Un homme blanc est épris d'une femme noire, qui lui retourne le même amour, au point qu'ils veulent se marier. Eh bien, qu'ils se marient! direz-vous. Pas si simple: l'histoire se passe il y a 60 ans en Virginie et, si on en parle encore aujourd'hui, c'est pour une bonne raison.
"Loving", un film sorti au cinéma pour les congés de Thanksgiving, vient rappeler aux Américains l'importance de la lutte que menèrent Richard et Mildred Loving en plein mouvement des droits civiques.
A l'époque, de nombreux Etats interdisent les mariages mixtes, au nom de la pureté et de la suprématie de la race blanche. C'est le cas de la Virginie, membre du bloc confédéré durant la guerre de Sécession.
Richard est maçon et amateur de mécanique automobile, Mildred rêve elle de fonder un foyer dans leur village de Central Point. Les deux amoureux, qui se connaissent depuis l'enfance, aspirent à la tranquillité, sur un terrain où ils se voient construire leur maison.
Ils sont loin de se douter qu'ils vont en fait se retrouver en première ligne d'un combat judiciaire long d'une décennie, qui s'achèvera le 12 juin 1967 sur un arrêt emblématique de la Cour suprême, "Loving contre Virginie", qui a ébranlé la société américaine en déclarant anticonstitutionnelle la loi prohibant les unions entre Blancs et Noirs.
Un demi-siècle après, l'onde de choc de cette décision n'est toujours pas retombée. Le jugement historique a même selon les experts favorisé la légalisation en 2015 du mariage homosexuel sur l'ensemble du territoire.
"Beaucoup de gens considéraient les lois anti-métissage comme une ligne de séparation cruciale entre Blancs et Noirs, cruciale pour la société, et les effacer a représenté une pilule amère pour une partie de la population", souligne la professeure Robin Lenhardt, juriste spécialisée sur la question.
Pour le couple Loving, tout bascule juste après leurs noces, qu'ils célèbrent en 1958 à Washington, où les lois anti-métissage n'existent pas.

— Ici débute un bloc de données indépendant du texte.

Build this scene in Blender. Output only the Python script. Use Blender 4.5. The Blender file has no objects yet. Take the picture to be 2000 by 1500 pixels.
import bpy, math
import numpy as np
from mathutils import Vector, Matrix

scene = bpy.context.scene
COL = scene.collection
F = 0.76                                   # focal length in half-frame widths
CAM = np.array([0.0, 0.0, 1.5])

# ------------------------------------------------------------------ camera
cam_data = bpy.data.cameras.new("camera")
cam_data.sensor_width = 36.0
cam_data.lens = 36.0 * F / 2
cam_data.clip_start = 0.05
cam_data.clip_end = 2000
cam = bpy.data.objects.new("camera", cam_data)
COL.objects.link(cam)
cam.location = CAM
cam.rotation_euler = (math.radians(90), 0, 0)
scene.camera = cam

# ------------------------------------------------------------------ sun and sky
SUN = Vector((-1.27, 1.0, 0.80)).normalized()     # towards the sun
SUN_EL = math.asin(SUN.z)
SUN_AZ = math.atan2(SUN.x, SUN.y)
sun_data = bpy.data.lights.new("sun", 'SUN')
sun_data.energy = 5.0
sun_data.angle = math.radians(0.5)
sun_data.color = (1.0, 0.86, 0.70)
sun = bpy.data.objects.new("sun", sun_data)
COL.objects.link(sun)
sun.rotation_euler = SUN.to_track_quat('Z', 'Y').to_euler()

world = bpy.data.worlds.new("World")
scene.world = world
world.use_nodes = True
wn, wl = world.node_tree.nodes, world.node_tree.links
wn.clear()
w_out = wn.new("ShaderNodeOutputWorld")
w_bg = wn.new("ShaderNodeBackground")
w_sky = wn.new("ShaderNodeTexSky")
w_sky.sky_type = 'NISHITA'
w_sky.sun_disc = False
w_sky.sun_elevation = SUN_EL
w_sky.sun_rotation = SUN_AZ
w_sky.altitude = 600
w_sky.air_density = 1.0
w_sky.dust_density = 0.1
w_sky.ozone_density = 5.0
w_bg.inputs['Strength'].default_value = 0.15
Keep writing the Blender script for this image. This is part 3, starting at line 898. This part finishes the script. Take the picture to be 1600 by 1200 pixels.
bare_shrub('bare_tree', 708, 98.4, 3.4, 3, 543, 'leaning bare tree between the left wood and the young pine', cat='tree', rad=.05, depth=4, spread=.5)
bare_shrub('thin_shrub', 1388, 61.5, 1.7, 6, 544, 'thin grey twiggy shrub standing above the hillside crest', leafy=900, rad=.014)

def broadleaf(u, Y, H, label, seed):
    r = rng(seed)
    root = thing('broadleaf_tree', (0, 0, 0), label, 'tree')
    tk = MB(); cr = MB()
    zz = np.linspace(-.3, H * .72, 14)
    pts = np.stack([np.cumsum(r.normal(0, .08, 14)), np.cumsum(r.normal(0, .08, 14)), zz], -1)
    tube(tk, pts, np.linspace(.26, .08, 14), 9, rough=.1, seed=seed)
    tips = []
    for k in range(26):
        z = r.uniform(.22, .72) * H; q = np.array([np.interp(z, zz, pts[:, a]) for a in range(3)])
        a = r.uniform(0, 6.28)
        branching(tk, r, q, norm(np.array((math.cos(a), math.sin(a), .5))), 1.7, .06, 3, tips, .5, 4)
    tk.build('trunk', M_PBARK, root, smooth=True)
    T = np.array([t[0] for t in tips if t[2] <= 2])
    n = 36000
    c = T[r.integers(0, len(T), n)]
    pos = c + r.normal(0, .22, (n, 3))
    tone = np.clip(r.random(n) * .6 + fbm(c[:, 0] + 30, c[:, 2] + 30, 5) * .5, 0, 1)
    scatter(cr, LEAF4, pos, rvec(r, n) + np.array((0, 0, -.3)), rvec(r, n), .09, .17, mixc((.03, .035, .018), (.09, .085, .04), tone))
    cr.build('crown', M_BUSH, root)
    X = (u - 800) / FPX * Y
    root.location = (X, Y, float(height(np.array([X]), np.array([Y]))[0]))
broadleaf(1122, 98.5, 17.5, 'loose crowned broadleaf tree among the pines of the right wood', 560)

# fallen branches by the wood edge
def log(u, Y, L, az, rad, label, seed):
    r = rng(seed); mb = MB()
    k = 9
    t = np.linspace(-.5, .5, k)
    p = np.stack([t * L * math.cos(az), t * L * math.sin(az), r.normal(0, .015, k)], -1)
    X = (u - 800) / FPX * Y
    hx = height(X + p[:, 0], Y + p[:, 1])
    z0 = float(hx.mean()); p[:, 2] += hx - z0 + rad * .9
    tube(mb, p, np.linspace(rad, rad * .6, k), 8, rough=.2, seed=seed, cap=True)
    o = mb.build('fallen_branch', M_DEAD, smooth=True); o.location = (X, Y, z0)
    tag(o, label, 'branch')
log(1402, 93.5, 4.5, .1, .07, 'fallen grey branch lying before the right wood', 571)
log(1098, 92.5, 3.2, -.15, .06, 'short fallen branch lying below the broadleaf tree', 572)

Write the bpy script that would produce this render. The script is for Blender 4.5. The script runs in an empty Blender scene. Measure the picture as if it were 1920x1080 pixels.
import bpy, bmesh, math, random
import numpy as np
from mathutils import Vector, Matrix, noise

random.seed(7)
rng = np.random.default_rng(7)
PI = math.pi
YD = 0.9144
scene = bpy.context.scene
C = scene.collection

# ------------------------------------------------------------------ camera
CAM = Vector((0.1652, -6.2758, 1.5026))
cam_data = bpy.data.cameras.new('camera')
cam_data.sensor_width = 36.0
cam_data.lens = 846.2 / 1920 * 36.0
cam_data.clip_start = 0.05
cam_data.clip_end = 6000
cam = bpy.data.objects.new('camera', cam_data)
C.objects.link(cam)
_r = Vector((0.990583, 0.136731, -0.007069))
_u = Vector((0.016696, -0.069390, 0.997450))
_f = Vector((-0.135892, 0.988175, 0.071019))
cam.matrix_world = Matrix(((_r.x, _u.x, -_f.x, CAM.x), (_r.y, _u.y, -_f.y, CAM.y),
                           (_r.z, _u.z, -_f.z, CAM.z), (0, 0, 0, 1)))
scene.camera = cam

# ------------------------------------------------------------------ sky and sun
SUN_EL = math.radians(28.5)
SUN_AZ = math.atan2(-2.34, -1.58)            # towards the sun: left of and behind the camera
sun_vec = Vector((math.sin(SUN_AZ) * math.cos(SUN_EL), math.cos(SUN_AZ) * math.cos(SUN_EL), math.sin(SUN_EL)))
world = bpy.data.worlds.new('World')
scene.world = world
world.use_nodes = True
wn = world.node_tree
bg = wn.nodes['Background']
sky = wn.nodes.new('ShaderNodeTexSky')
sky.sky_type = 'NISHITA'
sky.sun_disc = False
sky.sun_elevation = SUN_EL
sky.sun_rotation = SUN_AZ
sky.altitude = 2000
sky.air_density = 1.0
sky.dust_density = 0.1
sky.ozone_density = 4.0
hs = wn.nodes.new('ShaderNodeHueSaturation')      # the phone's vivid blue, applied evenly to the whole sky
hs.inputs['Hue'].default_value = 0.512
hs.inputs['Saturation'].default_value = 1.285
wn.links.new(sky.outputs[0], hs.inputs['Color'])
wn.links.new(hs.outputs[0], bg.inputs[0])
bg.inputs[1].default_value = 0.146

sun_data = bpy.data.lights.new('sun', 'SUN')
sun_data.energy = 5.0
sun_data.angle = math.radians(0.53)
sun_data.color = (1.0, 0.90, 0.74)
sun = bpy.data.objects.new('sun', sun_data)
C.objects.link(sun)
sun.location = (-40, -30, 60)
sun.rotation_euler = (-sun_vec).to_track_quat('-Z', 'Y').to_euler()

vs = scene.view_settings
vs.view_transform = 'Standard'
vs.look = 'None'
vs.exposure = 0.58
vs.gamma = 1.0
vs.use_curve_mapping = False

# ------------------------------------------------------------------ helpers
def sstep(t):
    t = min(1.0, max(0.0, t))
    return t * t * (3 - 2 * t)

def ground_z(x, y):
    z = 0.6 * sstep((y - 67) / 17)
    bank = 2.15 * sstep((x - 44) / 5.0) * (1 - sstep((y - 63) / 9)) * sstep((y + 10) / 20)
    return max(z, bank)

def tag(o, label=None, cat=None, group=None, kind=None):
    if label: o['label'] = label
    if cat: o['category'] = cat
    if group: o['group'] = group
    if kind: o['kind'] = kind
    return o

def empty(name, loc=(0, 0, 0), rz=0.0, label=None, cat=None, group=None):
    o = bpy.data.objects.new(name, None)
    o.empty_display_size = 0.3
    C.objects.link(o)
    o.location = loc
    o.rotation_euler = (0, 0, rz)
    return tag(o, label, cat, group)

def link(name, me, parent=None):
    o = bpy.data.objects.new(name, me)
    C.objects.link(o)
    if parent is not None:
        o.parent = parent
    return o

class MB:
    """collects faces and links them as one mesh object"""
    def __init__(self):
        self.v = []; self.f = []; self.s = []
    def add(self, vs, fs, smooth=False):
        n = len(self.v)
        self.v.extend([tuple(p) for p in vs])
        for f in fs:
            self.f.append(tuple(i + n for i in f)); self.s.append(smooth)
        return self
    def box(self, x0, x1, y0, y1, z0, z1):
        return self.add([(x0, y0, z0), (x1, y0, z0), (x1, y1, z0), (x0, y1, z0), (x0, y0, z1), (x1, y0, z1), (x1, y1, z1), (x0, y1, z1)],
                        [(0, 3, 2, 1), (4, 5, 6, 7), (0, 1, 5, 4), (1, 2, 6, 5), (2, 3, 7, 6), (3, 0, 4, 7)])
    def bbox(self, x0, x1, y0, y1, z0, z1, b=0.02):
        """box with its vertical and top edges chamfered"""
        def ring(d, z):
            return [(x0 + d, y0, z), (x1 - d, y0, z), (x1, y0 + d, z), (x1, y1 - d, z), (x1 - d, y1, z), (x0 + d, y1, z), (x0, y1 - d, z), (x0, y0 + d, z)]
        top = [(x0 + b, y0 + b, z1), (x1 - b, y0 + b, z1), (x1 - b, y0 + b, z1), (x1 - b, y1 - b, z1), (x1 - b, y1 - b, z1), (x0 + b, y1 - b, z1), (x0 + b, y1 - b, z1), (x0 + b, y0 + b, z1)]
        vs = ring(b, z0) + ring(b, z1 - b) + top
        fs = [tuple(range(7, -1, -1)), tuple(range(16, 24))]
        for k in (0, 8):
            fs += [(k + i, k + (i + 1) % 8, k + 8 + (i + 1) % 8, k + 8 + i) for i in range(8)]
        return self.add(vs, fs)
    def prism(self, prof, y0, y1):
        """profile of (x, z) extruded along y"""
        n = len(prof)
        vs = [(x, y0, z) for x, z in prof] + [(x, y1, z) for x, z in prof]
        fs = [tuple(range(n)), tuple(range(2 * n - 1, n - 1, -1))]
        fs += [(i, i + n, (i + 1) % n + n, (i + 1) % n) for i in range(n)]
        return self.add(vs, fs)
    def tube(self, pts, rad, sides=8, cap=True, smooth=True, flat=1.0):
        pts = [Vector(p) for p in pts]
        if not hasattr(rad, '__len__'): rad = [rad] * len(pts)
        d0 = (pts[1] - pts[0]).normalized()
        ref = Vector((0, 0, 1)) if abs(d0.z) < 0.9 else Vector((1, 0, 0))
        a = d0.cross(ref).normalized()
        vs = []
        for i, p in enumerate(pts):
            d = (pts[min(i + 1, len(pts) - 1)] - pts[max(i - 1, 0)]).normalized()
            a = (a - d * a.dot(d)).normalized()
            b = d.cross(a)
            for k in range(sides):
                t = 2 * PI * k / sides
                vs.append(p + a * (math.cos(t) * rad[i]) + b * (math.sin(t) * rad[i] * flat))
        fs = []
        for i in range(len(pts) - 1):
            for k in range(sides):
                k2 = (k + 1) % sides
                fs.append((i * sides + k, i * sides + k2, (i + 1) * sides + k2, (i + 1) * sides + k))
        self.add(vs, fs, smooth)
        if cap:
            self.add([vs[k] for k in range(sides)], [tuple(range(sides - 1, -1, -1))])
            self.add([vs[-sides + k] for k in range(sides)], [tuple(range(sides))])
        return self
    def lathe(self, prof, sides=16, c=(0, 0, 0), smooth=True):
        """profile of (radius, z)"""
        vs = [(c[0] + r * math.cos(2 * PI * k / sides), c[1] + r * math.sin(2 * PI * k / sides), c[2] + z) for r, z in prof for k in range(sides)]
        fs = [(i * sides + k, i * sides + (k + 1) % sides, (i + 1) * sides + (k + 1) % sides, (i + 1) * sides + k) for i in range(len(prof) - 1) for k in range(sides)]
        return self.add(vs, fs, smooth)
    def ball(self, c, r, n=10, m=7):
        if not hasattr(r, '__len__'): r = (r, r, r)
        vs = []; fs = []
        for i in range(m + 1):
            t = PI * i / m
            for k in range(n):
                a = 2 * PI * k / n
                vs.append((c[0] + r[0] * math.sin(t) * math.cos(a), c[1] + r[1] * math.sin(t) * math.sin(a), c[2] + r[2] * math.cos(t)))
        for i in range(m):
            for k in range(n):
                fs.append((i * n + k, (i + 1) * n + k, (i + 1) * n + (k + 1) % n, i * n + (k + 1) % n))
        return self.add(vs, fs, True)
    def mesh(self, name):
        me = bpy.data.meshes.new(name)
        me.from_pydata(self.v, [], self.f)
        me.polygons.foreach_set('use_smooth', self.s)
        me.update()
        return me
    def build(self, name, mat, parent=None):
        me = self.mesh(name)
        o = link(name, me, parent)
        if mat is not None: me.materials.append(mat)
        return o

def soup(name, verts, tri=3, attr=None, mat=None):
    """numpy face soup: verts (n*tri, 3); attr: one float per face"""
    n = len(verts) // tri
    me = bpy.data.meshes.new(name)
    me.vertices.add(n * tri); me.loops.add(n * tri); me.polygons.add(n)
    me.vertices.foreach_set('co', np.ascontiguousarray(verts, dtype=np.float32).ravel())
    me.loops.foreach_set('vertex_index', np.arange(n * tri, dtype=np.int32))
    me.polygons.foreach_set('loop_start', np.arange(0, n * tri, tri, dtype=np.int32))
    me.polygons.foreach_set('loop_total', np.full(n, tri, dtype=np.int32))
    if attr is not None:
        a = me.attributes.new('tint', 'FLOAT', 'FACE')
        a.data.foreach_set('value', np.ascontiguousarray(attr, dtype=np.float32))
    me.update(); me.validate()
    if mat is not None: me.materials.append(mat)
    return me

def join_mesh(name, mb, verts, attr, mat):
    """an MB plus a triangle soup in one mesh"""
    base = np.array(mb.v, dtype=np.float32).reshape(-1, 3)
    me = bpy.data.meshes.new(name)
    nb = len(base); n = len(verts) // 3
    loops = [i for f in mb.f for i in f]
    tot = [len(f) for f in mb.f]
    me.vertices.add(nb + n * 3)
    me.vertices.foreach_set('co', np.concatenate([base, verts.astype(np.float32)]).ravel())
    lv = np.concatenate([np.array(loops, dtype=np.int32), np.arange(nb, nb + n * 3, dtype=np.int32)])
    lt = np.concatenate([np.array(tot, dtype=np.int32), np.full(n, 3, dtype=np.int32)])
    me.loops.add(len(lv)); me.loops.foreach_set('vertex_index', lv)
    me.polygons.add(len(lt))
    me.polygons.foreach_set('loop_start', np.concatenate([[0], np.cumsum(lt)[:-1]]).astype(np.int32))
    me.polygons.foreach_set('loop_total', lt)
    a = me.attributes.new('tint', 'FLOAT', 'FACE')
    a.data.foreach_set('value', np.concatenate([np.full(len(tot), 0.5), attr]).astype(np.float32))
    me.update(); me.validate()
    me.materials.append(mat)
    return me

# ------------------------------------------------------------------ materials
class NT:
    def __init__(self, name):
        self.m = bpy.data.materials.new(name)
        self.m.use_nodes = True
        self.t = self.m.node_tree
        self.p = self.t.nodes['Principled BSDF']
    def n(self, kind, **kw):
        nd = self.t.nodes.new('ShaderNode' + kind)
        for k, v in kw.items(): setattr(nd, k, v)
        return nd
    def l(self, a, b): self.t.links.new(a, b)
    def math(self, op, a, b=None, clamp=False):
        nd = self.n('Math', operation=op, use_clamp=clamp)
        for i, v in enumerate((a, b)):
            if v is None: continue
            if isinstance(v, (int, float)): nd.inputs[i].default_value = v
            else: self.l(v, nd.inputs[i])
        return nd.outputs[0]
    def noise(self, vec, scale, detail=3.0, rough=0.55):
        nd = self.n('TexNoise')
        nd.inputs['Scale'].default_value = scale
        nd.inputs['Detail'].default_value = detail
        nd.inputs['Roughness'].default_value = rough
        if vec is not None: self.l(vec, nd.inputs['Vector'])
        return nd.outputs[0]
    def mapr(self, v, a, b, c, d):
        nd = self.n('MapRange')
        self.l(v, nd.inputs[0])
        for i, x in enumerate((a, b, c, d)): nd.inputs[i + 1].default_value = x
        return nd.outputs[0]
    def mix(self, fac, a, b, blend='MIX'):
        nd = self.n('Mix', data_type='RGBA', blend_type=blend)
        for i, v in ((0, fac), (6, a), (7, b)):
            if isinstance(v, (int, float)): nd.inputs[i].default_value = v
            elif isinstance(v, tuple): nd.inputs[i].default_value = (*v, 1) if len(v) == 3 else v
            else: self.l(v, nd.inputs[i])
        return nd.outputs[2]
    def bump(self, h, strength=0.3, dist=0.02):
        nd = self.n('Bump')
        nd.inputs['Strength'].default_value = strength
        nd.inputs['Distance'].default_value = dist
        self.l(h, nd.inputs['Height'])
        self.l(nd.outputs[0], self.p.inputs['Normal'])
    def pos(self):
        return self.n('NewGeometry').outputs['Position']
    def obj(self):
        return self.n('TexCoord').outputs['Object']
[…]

Mais elles sont bien valides en Virginie, comme l'apprennent vite à leurs dépens les deux jeunes mariés rentrés chez eux.
Au beau milieu de la nuit, le shérif et ses hommes font irruption dans la chambre nuptiale, braquant leur torche sur Richard et Mildred, qui est enceinte.
"Je suis son épouse!", clame la jeune femme paniquée, en espérant que le certificat de mariage épinglé au mur fera reculer les policiers.
"Ici, cela ne vaut rien", lui rétorque le shérif, qui arrête et écroue les deux "criminels".
Ils plaident coupable devant un juge pour échapper à la prison. Et se voient interdire de revenir ensemble en Virginie pendant une durée de 25 ans.
Présenté au dernier festival de Cannes, le long métrage de Jeff Nichols décrit avec véracité l'exil et les humiliations subis par les Loving.
Ruth Negga et Joel Edgerton interprètent tout en retenue une Mildred et un Richard qui ne sont ni militants ni intellectuels, mais opposent leur logique terrienne et leur amour aux arguties juridiques qui les dépassent.
"Dites au juge que j'aime ma femme", demande simplement Richard à l'avocat qui plaide la cause du couple.
Avec le recul, on comprend que Richard et Mildred Loving sont des héros un peu oubliés de la lutte contre la ségrégation raciale, les manuels scolaires ayant plutôt consacré Martin Luther King ou Rosa Parks.
"Les organisations de défense des droits civiques et leurs alliés n'ont jamais fait de l'annulation des lois anti-métissage une cause majeure", confirme à l'AFP l'historien Larry Greene.
L'égalité scolaire, le droit de vote ou l'accès au logement étaient en revanche des revendications prioritaires, précise-t-il.
Les lois anti-métissage, qui ont concerné jusqu'à 30 Etats sur les 48 composant alors le pays, ont laissé une "marque d'infamie", assure Mme Lenhardt.
Encore aujourd'hui les mariages mixtes restent plus rares dans le Sud profond de l'Amérique, où d'ailleurs certains Etats ont résisté à l'arrêt de 1967. L'Alabama n'a voté l'annulation de ces lois qu'en 2000.
Avec la victoire à la présidentielle de Donald Trump, qui a attisé les réflexes identitaires durant sa campagne, "Loving" prend une dimension spéciale.
"Je ne crois pas que les auteurs du film auraient imaginé qu'il sortirait à un moment où la nation s'inquiète autant du racisme, non seulement lié à l'élection mais aussi aux événements dans les quartiers, au maintien de l'ordre et aux incarcérations massives", note Robin Lenhardt.